仕事で疲れていた母親は目をつぶっていれば寝られるなどと構う余裕もなかったけれど、祖父母は寝られないわたしの背中をよく撫でてくれた。

人に触れられるというのは極めて原始的な体験で、それがすきなひとであればあるほど安心する。
祖父母はわたしが寝付くまで背中を撫でてくれた。
それから何年か経って一人で寝るようになり、それからまた何年か経っていっしょに寝る人がいて、その人に触れ、あたたかさを感じながら布団でまどろむのがすきだった。
大人になって他人といっしょに寝てはじめてわたし(たちは)これが欲しかったんだなって理解した。

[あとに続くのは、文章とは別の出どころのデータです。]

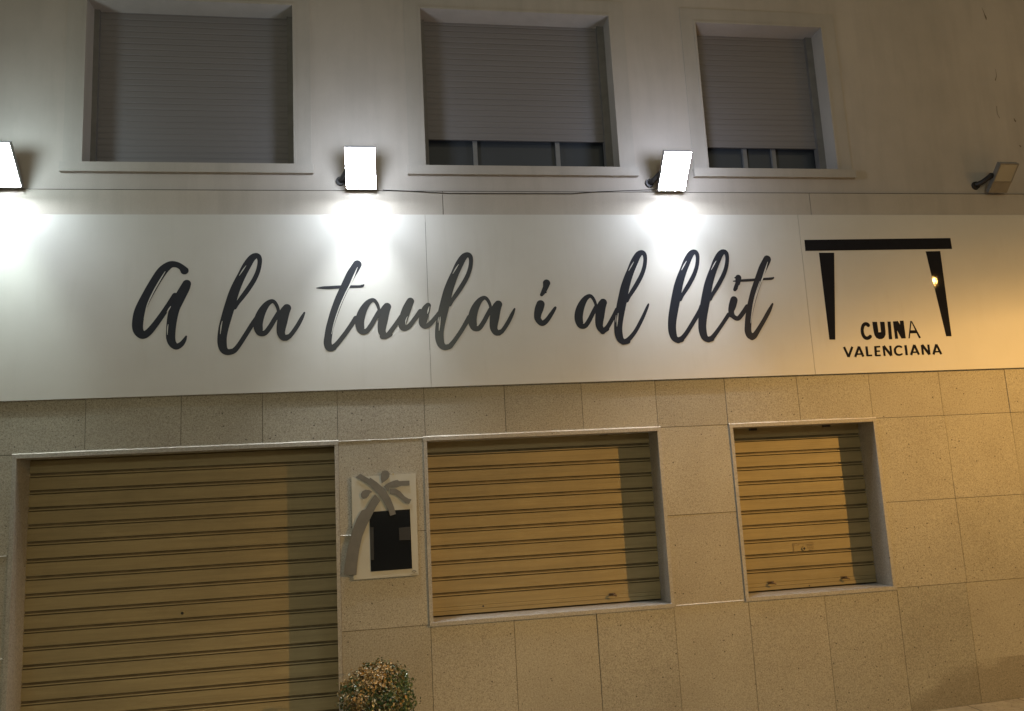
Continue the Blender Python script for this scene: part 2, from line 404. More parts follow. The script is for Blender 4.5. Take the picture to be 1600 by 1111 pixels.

こいびとというのは三大欲求を特に精神的な面で満たせる人のことであるけれども、睡眠をともにするというのは殊更わたしにとって大きいもののように感じる。
動物として一番無防備な瞬間を共有できるというのは、極めて貴重な存在ではないのか。

それから何年か経ち二人と一匹で寝床をともにし、いまは一人と一匹で夜を越えている。
きっとこの一匹がいなかったらわたしはわたしの形を保てないなと思った夜は一度や二度ではない。

今夜の自分がなんでこんな気持ちになっているのか、原因を見つけることは簡単だ。
だからと言って、それがわかったからどうにかできるものでもない。
そしてわたしたちはきっとこういう夜を、目を閉じ耳を閉じて耐えなければならないことも知っている。
だけれども、それが苦しいことであり、簡単に甘えられたらどんなに楽なのか。
わたしはあの日の祖父の手や祖母の温度を、あのときのこいびとの寝息を、一匹の鼓動を、そしてあの人のやわらかな匂いを思い出す。
遠くでサイレンが鳴っている。
わたし以外にも起きてる人がいて、世界はちゃんと成立していることに安堵しながら、一番欲しくて手に入れられないものを思う。
そして、遠くへ行ってしまう人のことを思う。
夜の底に引きずられる前に、わたしのすきな人たちが幸いでありますようにと真夜中の摂理に祈って、静かに目を閉じる。